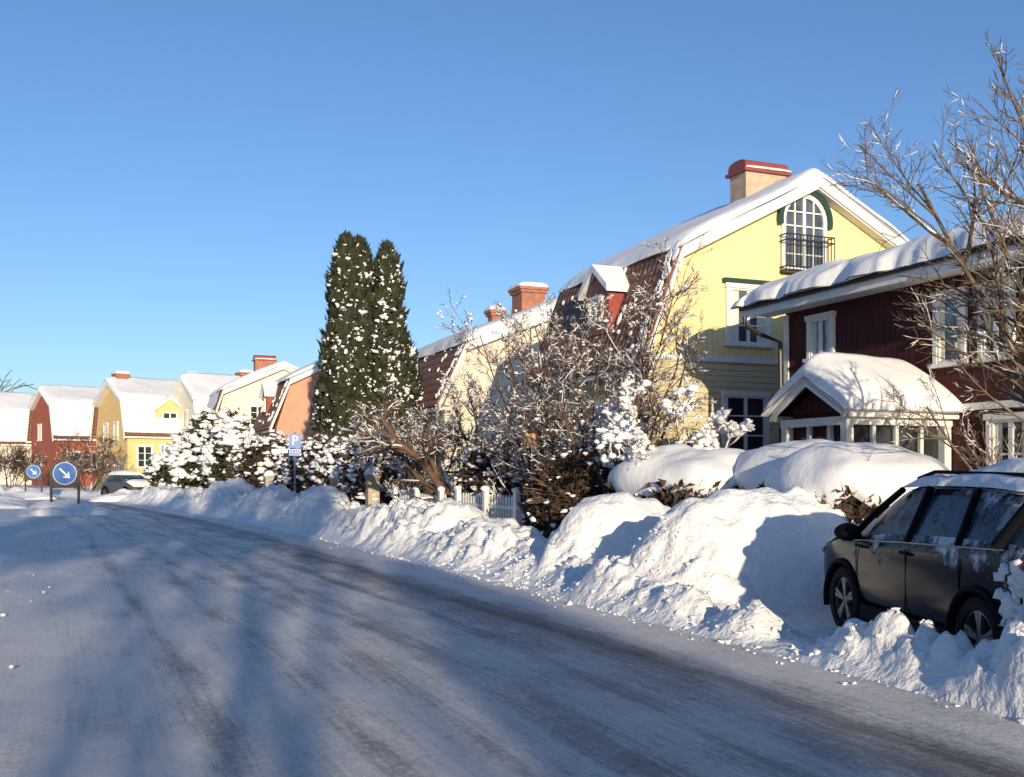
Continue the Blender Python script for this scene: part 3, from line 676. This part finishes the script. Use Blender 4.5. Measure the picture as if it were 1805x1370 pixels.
def cypress(label,loc,cols):
    r=root('cypress_tree',loc,0,label,'tree','columnar cypress trees'); Lb=MB();S=MB();C=MB()
    for (x,y,h,rb,nl,nb) in cols:
        def rr(f,a): return rb*(1-.28*f)*max(0,1-f**7)**.6*(.7+.3*min(1,f*6+.3))*(1+.36*noise.noise(V((math.cos(a)*1.3,math.sin(a)*1.3,f*h*.8+x*9)))+.3*noise.noise(V((math.cos(a)*3.5,math.sin(a)*3.5,f*h*2.2+x*9))))
        for i in range(nl):
            f=R.random(); a=R.uniform(0,6.283); q=rr(f,a)*R.uniform(.72,1.16)
            c=V((x+math.cos(a)*q,y+math.sin(a)*q,f*h)); sz=R.uniform(.12,.40)
            d=V((math.cos(a)*.45+R.gauss(0,.25),math.sin(a)*.45+R.gauss(0,.25),1)).normalized(); ee=V((-math.sin(a)+R.gauss(0,.4),math.cos(a)+R.gauss(0,.4),0)).normalized()
            Lb.add([c-ee*sz*.3,c+d*sz*.5-ee*sz*.2,c+d*sz,c+ee*sz*.3],[(0,1,2,3)])
        for i in range(nb):
            f=R.random()**.9; a=R.uniform(0,6.283); q=rr(f,a)*R.uniform(.97,1.10)
            n0=noise.noise(V((math.cos(a)*1.5,math.sin(a)*1.5,f*h*1.1+x*3)))
            if n0<-.3: continue
            S.blob((x+math.cos(a)*q,y+math.sin(a)*q,f*h),R.uniform(.02,.075)*(1+1.2*max(0,n0))*(1.7 if R.random()<.12 else 1),1,j=.9,flat=.8)
        n=24;k=12;vs=[]
        for i in range(n):
            f=i/(n-1)
            for j in range(k):
                a=6.283*j/k; q=max(.01,rr(min(f,.995),a)*.74); vs.append((x+math.cos(a)*q,y+math.sin(a)*q,f*h*.97))
        Lb.add(vs,[(i*k+j,i*k+(j+1)%k,(i+1)*k+(j+1)%k,(i+1)*k+j) for i in range(n-1) for j in range(k)])
        C.tube([V((x,y,-.3)),V((x,y,1.5))],[.16,.12],8)
    C.obj('trunk',BARK,r); Lb.obj('crown',LEAF,r); S.obj('crown_snow',SNOW,r,smooth=True)
cypress('tall dark columnar cypress with double top dusted with snow',(9.45,40,.2),[(-.15,0,10.6,.88,8000,1300),(.42,-.05,10.5,.74,5500,800),(-.3,.2,7.6,1.0,5000,650)])
cypress('slimmer columnar cypress with snow clumps beside its twin',(10.85,39.6,.2),[(0,0,10.3,.88,6500,1500),(.5,.1,7.0,.95,4500,800)])
leafy('snowy_conifer','broad evergreen bush weighed down by thick snow',(6.0,58.0,.2),[(0,0,1.9,2.2,2.2,1.9),(-1.6,0,1.3,1.6,2,1.2),(1.1,.2,3.2,1.0,1.1,1.6),(-.3,0,3.4,.7,.8,1.3),(-1.2,-.4,2.4,.9,.9,.9)],5000,620,.34,.25)
leafy('snowy_conifer','rounded evergreen bush with thick snow cushions',(7.0,52.6,.2),[(0,0,1.6,1.9,1.7,1.7),(-.6,0,2.5,1.0,1.1,1.2)],3000,560,.28,.2,twigs=200)
leafy('snowy_bush','garden bush half covered in snow clumps',(7.4,46.7,.2),[(0,0,1.4,1.7,1.7,1.5),(.8,1.5,1.6,1.5,1.6,1.3)],3000,620,.24,.15,LEAFB,twigs=300)
leafy('snowy_hedge','dark brown leafy hedge dotted with snow',(7.9,38.5,.2),[(0,-2,1.2,1.0,1.8,1.35),(0,.5,1.3,1.0,1.8,1.4),(0,3,1.2,1.1,1.8,1.3)],5500,950,.2,.125,LEAFB,twigs=500)
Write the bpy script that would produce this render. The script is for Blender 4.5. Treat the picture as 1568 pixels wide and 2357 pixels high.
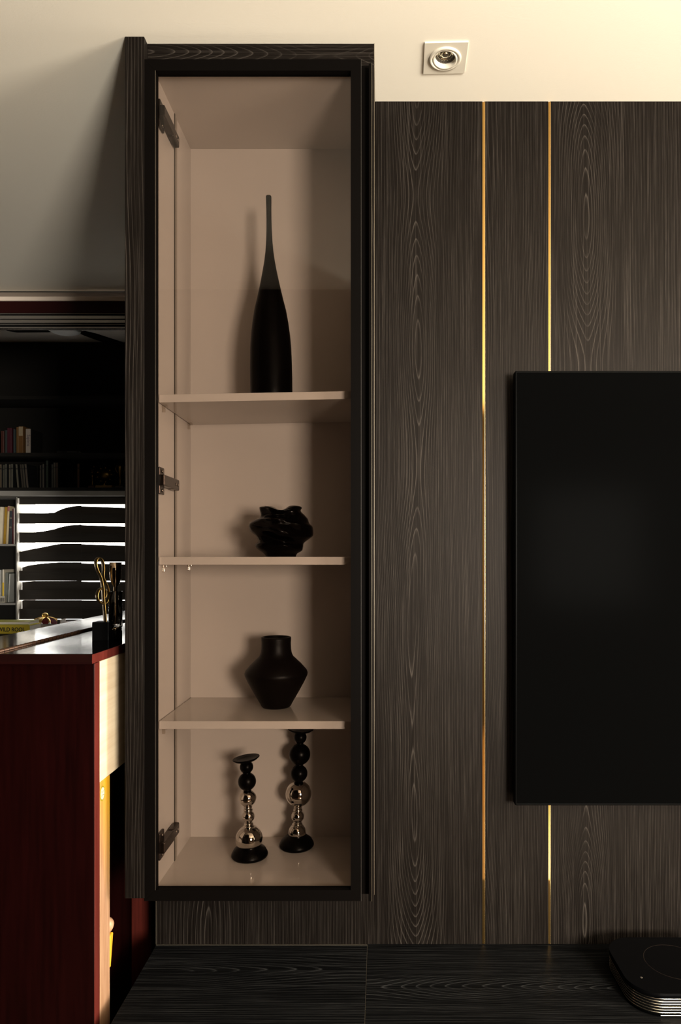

> **GIVEN TASK**
Quote every line word for word and keep the images out of the copy.

> **EXERCISE RESULT**
Continue the Blender Python script for this scene: part 3, from line 676. This part finishes the script. Use Blender 4.5. Measure the picture as if it were 1805x1370 pixels.
def cypress(label,loc,cols):
    r=root('cypress_tree',loc,0,label,'tree','columnar cypress trees'); Lb=MB();S=MB();C=MB()
    for (x,y,h,rb,nl,nb) in cols:
        def rr(f,a): return rb*(1-.28*f)*max(0,1-f**7)**.6*(.7+.3*min(1,f*6+.3))*(1+.36*noise.noise(V((math.cos(a)*1.3,math.sin(a)*1.3,f*h*.8+x*9)))+.3*noise.noise(V((math.cos(a)*3.5,math.sin(a)*3.5,f*h*2.2+x*9))))
        for i in range(nl):
            f=R.random(); a=R.uniform(0,6.283); q=rr(f,a)*R.uniform(.72,1.16)
            c=V((x+math.cos(a)*q,y+math.sin(a)*q,f*h)); sz=R.uniform(.12,.40)
            d=V((math.cos(a)*.45+R.gauss(0,.25),math.sin(a)*.45+R.gauss(0,.25),1)).normalized(); ee=V((-math.sin(a)+R.gauss(0,.4),math.cos(a)+R.gauss(0,.4),0)).normalized()
            Lb.add([c-ee*sz*.3,c+d*sz*.5-ee*sz*.2,c+d*sz,c+ee*sz*.3],[(0,1,2,3)])
        for i in range(nb):
            f=R.random()**.9; a=R.uniform(0,6.283); q=rr(f,a)*R.uniform(.97,1.10)
            n0=noise.noise(V((math.cos(a)*1.5,math.sin(a)*1.5,f*h*1.1+x*3)))
            if n0<-.3: continue
            S.blob((x+math.cos(a)*q,y+math.sin(a)*q,f*h),R.uniform(.02,.075)*(1+1.2*max(0,n0))*(1.7 if R.random()<.12 else 1),1,j=.9,flat=.8)
        n=24;k=12;vs=[]
        for i in range(n):
            f=i/(n-1)
            for j in range(k):
                a=6.283*j/k; q=max(.01,rr(min(f,.995),a)*.74); vs.append((x+math.cos(a)*q,y+math.sin(a)*q,f*h*.97))
        Lb.add(vs,[(i*k+j,i*k+(j+1)%k,(i+1)*k+(j+1)%k,(i+1)*k+j) for i in range(n-1) for j in range(k)])
        C.tube([V((x,y,-.3)),V((x,y,1.5))],[.16,.12],8)
    C.obj('trunk',BARK,r); Lb.obj('crown',LEAF,r); S.obj('crown_snow',SNOW,r,smooth=True)
cypress('tall dark columnar cypress with double top dusted with snow',(9.45,40,.2),[(-.15,0,10.6,.88,8000,1300),(.42,-.05,10.5,.74,5500,800),(-.3,.2,7.6,1.0,5000,650)])
cypress('slimmer columnar cypress with snow clumps beside its twin',(10.85,39.6,.2),[(0,0,10.3,.88,6500,1500),(.5,.1,7.0,.95,4500,800)])
leafy('snowy_conifer','broad evergreen bush weighed down by thick snow',(6.0,58.0,.2),[(0,0,1.9,2.2,2.2,1.9),(-1.6,0,1.3,1.6,2,1.2),(1.1,.2,3.2,1.0,1.1,1.6),(-.3,0,3.4,.7,.8,1.3),(-1.2,-.4,2.4,.9,.9,.9)],5000,620,.34,.25)
leafy('snowy_conifer','rounded evergreen bush with thick snow cushions',(7.0,52.6,.2),[(0,0,1.6,1.9,1.7,1.7),(-.6,0,2.5,1.0,1.1,1.2)],3000,560,.28,.2,twigs=200)
leafy('snowy_bush','garden bush half covered in snow clumps',(7.4,46.7,.2),[(0,0,1.4,1.7,1.7,1.5),(.8,1.5,1.6,1.5,1.6,1.3)],3000,620,.24,.15,LEAFB,twigs=300)
leafy('snowy_hedge','dark brown leafy hedge dotted with snow',(7.9,38.5,.2),[(0,-2,1.2,1.0,1.8,1.35),(0,.5,1.3,1.0,1.8,1.4),(0,3,1.2,1.1,1.8,1.3)],5500,950,.2,.125,LEAFB,twigs=500)
Write the bpy script that would produce this render. The script is for Blender 4.5. Treat the picture as 1568 pixels wide and 2357 pixels high.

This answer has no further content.